You'll need plenty of £2 coins

 

 

As you may have heard, ex-Sun editor Kelvin MacKenzie is so incensed by the unaccountable money burning antics of his local council that he's standing for election as a councillor. His Red Mist Party pledge card reads:

 

    1. Cut car parking charges, which have just been increased by up to 43% in one year alone

 

    1. Cut the pay of the council leader, which has just been increased by 40%

 

  1. Scrap the final salary pension scheme for council employees (see many papers from the TaxPayers' Alliance)

 

He should poll well. Apart from his eye-catching policies, someone of MacKenzie's intelligence and energy is sure put a rocket up the council. We're just sorry he's not standing for our council.

 

MacKenzie's red mist descended because Elmbridge Council decided to increase the cost of his station's daily car parking charge by 43%. Just like that.

 

Interesting. Because all of us are suddenly realising how much these local authority charges have escalated. From car parks, to library fines (see this blog), to policing fees (see this blog), to pest control charges, these days local authorities routinely rack up their charges far faster than prices generally.

 

We've been taking a closer look at this. In 1997-98, charges and fees levied by English local authorities raised £5.5bn (excluding most council house rents). By 2005-06, the most recent year available, the total had shot up to £10.7bn, an average increase of 9% pa. Which compares to the government's official inflation rate (the Consumer Price Index) over that same period of just 1.3% pa.

 

Assuming this rate of charging increase has continued - and if MacKenzie's experience is anything to go by, that's a conservative assumption - by 2007-08 the total would have reached £12.6bn, more than £500 pa for every single household.
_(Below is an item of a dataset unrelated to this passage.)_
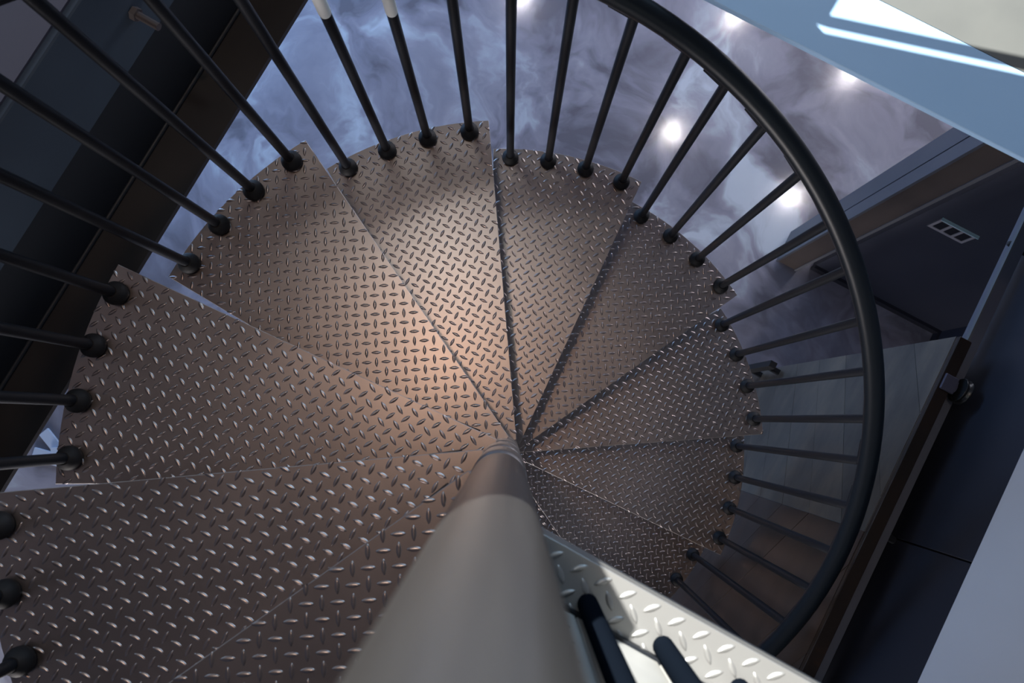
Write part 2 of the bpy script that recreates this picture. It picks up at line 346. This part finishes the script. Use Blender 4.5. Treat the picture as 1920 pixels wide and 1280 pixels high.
def lugs(inside, clampf, z, ang0, ext, off=(0, 0), step=LS):
    m = MB(); n = int(max(abs(v) for v in ext)/step)+3
    ca, sa = math.cos(ang0), math.sin(ang0)
    for i in range(-n, n+1):
        for j in range(-n, n+1):
            u, v = (i+off[0])*step, (j+off[1])*step
            x, y = u*ca-v*sa, u*sa+v*ca
            if not inside(x, y): continue
            vs, fs = lens(x, y, z, ang0+(0 if (i+j) % 2 == 0 else pi/2)+random.uniform(-.02, .02), cl=clampf)
            m.add(vs, fs, True)
    return m
W0 = .045
edge = []
for s_, am in ((1, 14.79), (-1, 14.95)):
    p0 = Vector((0, s_*W0)); p1 = Vector((RT*math.cos(math.radians(am)), s_*RT*math.sin(math.radians(am)))); d = (p1-p0).normalized()
    edge.append((p0, Vector((-d.y, d.x))*s_))        # outward normal
def t_in(x, y, mg=.003):
    if math.hypot(x, y) > RT-mg or x < .04: return False
    return all((Vector((x, y))-p).dot(n) < -mg for p, n in edge)
def t_cl(x, y):
    r = math.hypot(x, y)
    if r > RT-.0005: x *= (RT-.0005)/r; y *= (RT-.0005)/r
    for p, n in edge:
        d = (Vector((x, y))-p).dot(n)
        if d > -.0005: x -= n.x*(d+.0005); y -= n.y*(d+.0005)
    return x, y, 0
outline = [(.02, -W0*1.02)]+[(RT*math.cos(math.radians(a)), RT*math.sin(math.radians(a))) for a in [-14.95+i*(14.95+14.79)/16 for i in range(17)]]+[(.02, W0*1.02)]
bm = bmesh.new(); f_ = bm.faces.new([bm.verts.new((x, y, -.005)) for x, y in outline])
bmesh.ops.recalc_face_normals(bm, faces=[f_])
if f_.normal.z < 0: f_.normal_flip()
ex = bmesh.ops.extrude_face_region(bm, geom=[f_]); top = [g for g in ex['geom'] if isinstance(g, bmesh.types.BMFace)][0]
for v_ in top.verts: v_.co.z = -.0016
bmesh.ops.inset_region(bm, faces=[top], thickness=.0011, use_even_offset=True)
for v_ in top.verts: v_.co.z = 0
bmesh.ops.recalc_face_normals(bm, faces=bm.faces[:])
plate_me = D.meshes.new('tread'); bm.to_mesh(plate_me); bm.free(); plate_me.materials.append(M_TREAD); plate_me.materials.append(M_GLINT)
for p_ in plate_me.polygons: p_.material_index = 0 if abs(p_.normal.z) > .99 else 1
hub_me = MB().lathe([(.0425, -H+.002), (.0450, -H+.004), (.0450, -.0075), (.0425, -.0055)], None, 40).mesh('hub')
rib = MB()
for s_ in (-1, 1): rib.box((.06, -.002, -.035), (RT-.05, .002, -.005), Matrix.Translation((0, s_*.045, 0)) @ Matrix.Rotation(s_*.165, 4, 'Z'))
rib_me = rib.mesh('stiffener')
lug_mes = []
for v in range(4):
    lug_mes.append(lugs(t_in, t_cl, 0, math.radians(-44.2), (1,), (v*.31, v*.47)).mesh('raised_lugs'))
collar_me = MB().lathe([(.020, 0), (.0245, .004), (.0262, .011), (.0255, .018), (.0215, .025), (.0135, .031)], None, 24).mesh('foot_collar')
nut_me = MB().lathe([(.0135, -.026), (.0215, -.022), (.023, -.014), (.019, -.0055)], None, 16).mesh('end_nut')
HR, RR = .845, .930
ZTIP = {1: 2.625, 2: 2.573}
def rz(u): return (12-u)*H+HR
def rang(u): return math.radians(PHI-DPH*u)
for k in range(-2, 12):
    a = math.radians(PHI-DPH*k+DA.get(k, 0)); z = (12-k)*H+DZ.get(k, 0)
    t = link('tread', plate_me, M_TREAD, ST); t.location = (0, 0, z); t.rotation_euler = (0, 0, a)
    for nm, me_, mt in (('raised_lugs', lug_mes[k % 4], M_LUG), ('hub', hub_me, M_HUB), ('stiffener', rib_me, M_BLACK)):
        c_ = D.objects.new(nm, me_); COL.objects.link(c_); c_.parent = t
        if not me_.materials: me_.materials.append(mt)
        if nm == 'raised_lugs': c_['kind'] = 'stuff'
    for j in range(4):
        ba = math.radians(PHI-DPH*k-(j-1.5)*SB+DA.get(k, 0)); ta = math.radians(PHI-DPH*k-(j-1.5)*SB+DTOP.get((k, j), 0)); u = k+(j-1.5)/4
        zt = (12-u)*H+.832
        p0 = Vector((RB*math.cos(ba), RB*math.sin(ba), z-.02)); p1 = Vector((.926*math.cos(ta), .926*math.sin(ta), zt))
        b = MB().tube([p0, p1], .0116, 16).build('baluster', M_BLACK, ST)
        for me_, nm in ((collar_me, 'foot_collar'), (nut_me, 'end_nut')):
            c_ = link(nm, me_, M_FOOT, b); c_.location = (p0.x, p0.y, z)
        tan = Vector((math.sin(rang(u)), -math.cos(rang(u)), -H/(math.radians(DPH)*RR))).normalized()
        rad = Vector((math.cos(ta), math.sin(ta), 0)); n_ = tan.cross(rad)
        if n_.z < 0: n_ = -n_
        base = Vector((RR*math.cos(ta), RR*math.sin(ta), rz(u)))-n_*.0235-rad*.002
        MM = Matrix((tan, n_.cross(tan), n_)).transposed().to_4x4(); MM.translation = base
        MB().box((-.050, -.012, -.004), (.020, .010, .005), MM, .0015).build('saddle', M_BLACK, b)
        if (k, j) in ((2, 1), (2, 2)):
            zc = ZTIP[j]
            f0 = (zc-p0.z)/(p1.z-p0.z); q0 = p0.lerp(p1, f0); q1 = p0.lerp(p1, min(.985, f0+.3)); ax = (q1-q0)
            sv = MB().lathe([(.0118, 0), (.0124, .002), (.0126, .008), (.0126, ax.length)], MX(q0, ax), 20).build('sunlit_tip', M_SUNLIT_TIP, b); sv['label'] = 'baluster tip painted white for sunlight'  # white end piece added to paint the sunlit baluster tip
N_ = 160
MB().tube([(RR*math.cos(rang(u)), RR*math.sin(rang(u)), rz(u)) for u in [-2.5+i*14/N_ for i in range(N_+1)]], .0232, 24).build('handrail', M_RAIL, ST)
MB().lathe([(.0432, .0), (.0432, 3.55), (.040, 3.86), (.0, 3.87)][:3], None, 48).build('center_column', M_COLUMN, ST)
cs = MB().lathe([(.0435, 2.776+H), (.0435, 3.74), (.038, 3.765), (.002, 3.775)], None, 48).build('newel_sleeve', M_COLUMN, ST)
# landing in the south-east quarter
ZL = 15*H
ld = MB().box((.0, -.97, ZL-.006), (.97, -.011, ZL), bev=.001).build('landing', M_LANDING, ST)
def l_in(x, y): return .008 < x < .80 and -.16 < y < -.016 and math.hypot(x, y) > .05
def l_cl(x, y): return max(x, .002), min(y, -.0115), 0
lo = lugs(l_in, l_cl, ZL, math.radians(45.5), (.9,), (.05, .3)).build('raised_lugs', M_LANDING, ld); lo['kind'] = 'stuff'
MB().box((.0, -.020, ZL-.06), (.97, -.012, ZL-.006)).build('landing_lip', M_LANDING, ld)
def gpanel(x0, x1, z0=ZL+.012): return MB().box((x0, -.084, z0), (x1, -.076, ZL+.62), bev=.001).build('guard_panel', M_PANEL, ST)
gp = gpanel(.055, .150)
lm = MB()
for i in range(14):
    vs, fs = lens(0, 0, 0, 0 if i % 2 else pi/2, h=.0022)
    M_ = MX((.112+(.014 if i % 2 else -.008), -.0762, ZL+.05+i*.026), (0, 1, 0), (1, 0, 0)); lm.add([M_ @ Vector(v) for v in vs], [tuple(reversed(f)) for f in fs], True)
q_ = lm.build('raised_lugs', M_LANDING, gp); q_['kind'] = 'stuff'
for x0, x1 in ((.152, .262), (.266, .366), (.370, .47), (.474, .60), (.604, .90)): gpanel(x0, x1)
MB().box((.05, -.088, ZL), (.92, -.072, ZL+.012)).build('guard_bottom_bar', M_BLACK, ST)
for x in (.160, .264, .368, .472, .576, .68, .784, .888):
    MB().tube([(x, -.059, ZL), (x, -.059, ZL+.95)], .0130, 16).build('guard_baluster', M_MATTE, ST)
Council charges now raise well over half the sum raised by Council Tax itself.

 

It's high time we started monitoring this properly. Because Council Tax is by far Britain's most unpopular tax, councils have become circumpect about increasing it, and anyway it's capped by Whitehall. But there are no such restraints on charges.

 

In principle, usage charges have a useful role to play as an alternative to taxation. But in practice, they are an addition to taxation: they are effectively yet another stealth tax.

 

Ever higher charges need to be opposed, just as Kelvin is doing.